(Entries with scene source code)
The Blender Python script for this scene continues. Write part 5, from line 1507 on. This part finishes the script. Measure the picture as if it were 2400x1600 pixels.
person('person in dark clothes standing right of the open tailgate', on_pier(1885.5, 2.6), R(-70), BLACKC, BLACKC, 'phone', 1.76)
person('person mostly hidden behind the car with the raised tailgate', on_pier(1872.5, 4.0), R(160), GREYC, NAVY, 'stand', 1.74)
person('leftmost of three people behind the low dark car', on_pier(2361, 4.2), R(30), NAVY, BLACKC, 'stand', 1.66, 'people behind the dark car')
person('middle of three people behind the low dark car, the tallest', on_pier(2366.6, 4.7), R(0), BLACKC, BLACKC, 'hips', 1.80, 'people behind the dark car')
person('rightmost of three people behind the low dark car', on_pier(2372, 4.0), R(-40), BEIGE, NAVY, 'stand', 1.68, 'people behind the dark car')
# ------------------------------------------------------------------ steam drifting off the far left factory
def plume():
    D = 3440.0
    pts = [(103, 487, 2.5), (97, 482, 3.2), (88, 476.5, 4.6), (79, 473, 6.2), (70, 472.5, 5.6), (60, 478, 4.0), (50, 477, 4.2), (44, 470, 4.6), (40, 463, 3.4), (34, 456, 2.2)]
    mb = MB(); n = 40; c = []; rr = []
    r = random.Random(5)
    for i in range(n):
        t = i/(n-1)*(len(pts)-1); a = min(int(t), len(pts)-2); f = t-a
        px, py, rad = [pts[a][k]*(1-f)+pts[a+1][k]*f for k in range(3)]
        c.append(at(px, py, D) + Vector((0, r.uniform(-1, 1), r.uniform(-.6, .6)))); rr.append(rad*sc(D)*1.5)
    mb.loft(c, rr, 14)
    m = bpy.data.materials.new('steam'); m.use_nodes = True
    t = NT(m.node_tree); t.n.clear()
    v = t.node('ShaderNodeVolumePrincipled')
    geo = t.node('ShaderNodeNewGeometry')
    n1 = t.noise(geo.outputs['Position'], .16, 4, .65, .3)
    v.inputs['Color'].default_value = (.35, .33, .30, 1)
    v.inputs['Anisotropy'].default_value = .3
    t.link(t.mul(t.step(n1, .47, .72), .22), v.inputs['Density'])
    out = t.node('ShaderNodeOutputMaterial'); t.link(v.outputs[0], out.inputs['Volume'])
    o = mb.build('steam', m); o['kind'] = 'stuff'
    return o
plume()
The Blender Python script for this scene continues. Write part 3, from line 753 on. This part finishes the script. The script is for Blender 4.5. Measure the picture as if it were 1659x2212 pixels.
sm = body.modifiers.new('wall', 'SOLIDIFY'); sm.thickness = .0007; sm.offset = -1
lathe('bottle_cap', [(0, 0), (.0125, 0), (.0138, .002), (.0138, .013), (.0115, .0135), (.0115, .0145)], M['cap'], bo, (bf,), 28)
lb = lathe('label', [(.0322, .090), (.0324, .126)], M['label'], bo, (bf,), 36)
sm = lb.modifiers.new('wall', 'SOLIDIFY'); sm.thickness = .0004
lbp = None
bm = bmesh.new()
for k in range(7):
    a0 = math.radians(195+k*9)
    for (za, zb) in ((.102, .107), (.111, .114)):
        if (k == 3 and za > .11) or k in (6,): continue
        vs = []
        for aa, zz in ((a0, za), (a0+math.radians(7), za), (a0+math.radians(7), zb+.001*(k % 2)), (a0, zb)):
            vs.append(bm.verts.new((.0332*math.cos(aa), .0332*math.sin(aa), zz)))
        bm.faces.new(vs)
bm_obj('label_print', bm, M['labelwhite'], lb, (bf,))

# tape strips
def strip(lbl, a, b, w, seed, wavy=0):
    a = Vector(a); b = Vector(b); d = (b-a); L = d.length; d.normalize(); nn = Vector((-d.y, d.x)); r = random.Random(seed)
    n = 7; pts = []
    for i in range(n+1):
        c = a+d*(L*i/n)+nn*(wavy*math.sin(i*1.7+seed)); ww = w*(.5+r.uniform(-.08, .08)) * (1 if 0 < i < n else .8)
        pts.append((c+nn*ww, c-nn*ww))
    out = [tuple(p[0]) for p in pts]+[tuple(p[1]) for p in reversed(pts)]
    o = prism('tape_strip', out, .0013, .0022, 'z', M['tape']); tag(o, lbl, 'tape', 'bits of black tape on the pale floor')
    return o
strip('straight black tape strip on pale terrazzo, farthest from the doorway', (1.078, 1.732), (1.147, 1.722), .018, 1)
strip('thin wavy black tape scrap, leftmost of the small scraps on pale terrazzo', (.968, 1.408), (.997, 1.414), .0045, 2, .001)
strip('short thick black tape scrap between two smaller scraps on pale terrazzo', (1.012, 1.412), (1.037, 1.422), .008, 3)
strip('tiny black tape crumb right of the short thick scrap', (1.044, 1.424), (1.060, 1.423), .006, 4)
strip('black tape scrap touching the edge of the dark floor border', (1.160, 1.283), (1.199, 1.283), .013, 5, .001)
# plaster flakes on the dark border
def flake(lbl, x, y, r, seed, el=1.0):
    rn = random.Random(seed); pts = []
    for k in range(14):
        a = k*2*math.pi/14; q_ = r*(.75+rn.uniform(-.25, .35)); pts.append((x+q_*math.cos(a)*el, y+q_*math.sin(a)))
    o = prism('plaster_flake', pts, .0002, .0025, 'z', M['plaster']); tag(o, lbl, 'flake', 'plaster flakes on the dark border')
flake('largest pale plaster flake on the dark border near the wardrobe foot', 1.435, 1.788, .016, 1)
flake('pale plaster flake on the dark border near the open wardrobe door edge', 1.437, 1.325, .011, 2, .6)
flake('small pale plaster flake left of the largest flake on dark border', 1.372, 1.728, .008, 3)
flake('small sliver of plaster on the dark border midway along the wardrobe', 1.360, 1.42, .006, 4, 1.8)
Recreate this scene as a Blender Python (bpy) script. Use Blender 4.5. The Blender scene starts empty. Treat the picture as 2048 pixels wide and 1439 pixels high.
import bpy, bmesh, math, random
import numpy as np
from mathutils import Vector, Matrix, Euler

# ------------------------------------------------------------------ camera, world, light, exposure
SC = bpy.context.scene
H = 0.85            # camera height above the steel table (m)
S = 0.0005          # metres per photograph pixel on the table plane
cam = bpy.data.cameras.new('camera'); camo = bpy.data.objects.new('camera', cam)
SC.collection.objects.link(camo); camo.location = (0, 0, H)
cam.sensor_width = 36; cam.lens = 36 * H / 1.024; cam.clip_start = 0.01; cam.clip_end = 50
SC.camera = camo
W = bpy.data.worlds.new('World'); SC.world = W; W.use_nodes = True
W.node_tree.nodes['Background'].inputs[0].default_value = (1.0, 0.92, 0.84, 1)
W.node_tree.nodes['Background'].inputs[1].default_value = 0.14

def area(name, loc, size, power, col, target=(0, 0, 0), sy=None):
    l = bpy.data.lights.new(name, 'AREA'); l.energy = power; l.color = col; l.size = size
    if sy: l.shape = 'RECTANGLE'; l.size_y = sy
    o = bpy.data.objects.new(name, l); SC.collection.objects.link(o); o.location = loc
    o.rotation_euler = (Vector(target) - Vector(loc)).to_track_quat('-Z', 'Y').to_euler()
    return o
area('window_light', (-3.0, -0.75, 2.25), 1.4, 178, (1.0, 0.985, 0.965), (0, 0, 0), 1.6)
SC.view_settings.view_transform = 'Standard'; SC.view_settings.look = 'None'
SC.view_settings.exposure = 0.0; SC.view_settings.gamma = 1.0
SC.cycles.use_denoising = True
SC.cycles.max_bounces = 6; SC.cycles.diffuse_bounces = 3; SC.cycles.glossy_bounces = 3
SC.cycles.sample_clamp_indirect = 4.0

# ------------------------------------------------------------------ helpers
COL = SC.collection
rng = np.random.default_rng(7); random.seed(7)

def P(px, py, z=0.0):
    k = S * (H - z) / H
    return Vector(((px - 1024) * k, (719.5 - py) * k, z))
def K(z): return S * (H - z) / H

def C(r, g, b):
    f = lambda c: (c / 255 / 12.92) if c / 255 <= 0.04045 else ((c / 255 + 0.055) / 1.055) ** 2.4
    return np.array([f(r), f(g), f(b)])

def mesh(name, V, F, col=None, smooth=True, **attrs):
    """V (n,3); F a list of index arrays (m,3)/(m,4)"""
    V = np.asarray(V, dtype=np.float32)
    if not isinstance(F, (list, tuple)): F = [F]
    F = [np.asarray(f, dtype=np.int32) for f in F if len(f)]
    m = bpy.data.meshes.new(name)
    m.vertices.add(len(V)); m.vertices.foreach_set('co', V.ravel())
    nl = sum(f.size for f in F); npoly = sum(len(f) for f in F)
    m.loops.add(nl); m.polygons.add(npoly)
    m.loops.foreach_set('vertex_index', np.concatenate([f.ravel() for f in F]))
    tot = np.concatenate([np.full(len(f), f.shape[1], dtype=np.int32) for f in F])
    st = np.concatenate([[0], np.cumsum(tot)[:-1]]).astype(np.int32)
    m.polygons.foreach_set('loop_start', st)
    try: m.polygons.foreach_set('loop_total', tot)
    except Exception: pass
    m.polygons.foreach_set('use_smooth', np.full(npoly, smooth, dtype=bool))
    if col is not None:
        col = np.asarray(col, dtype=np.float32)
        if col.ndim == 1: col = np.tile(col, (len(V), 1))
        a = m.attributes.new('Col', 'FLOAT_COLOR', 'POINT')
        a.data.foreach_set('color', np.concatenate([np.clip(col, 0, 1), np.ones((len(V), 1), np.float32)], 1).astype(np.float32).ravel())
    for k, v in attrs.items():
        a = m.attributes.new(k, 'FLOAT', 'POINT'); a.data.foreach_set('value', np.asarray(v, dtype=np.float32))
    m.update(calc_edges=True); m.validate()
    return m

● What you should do
Take the listing above and repeat exactly the lines from the one containing "Recreate this scene" through the one containing "from mathutils import Vector, Matrix, Euler", both included.

● Answer to the task
Recreate this scene as a Blender Python (bpy) script. Use Blender 4.5. The Blender scene starts empty. Treat the picture as 2048 pixels wide and 1439 pixels high.
import bpy, bmesh, math, random
import numpy as np
from mathutils import Vector, Matrix, Euler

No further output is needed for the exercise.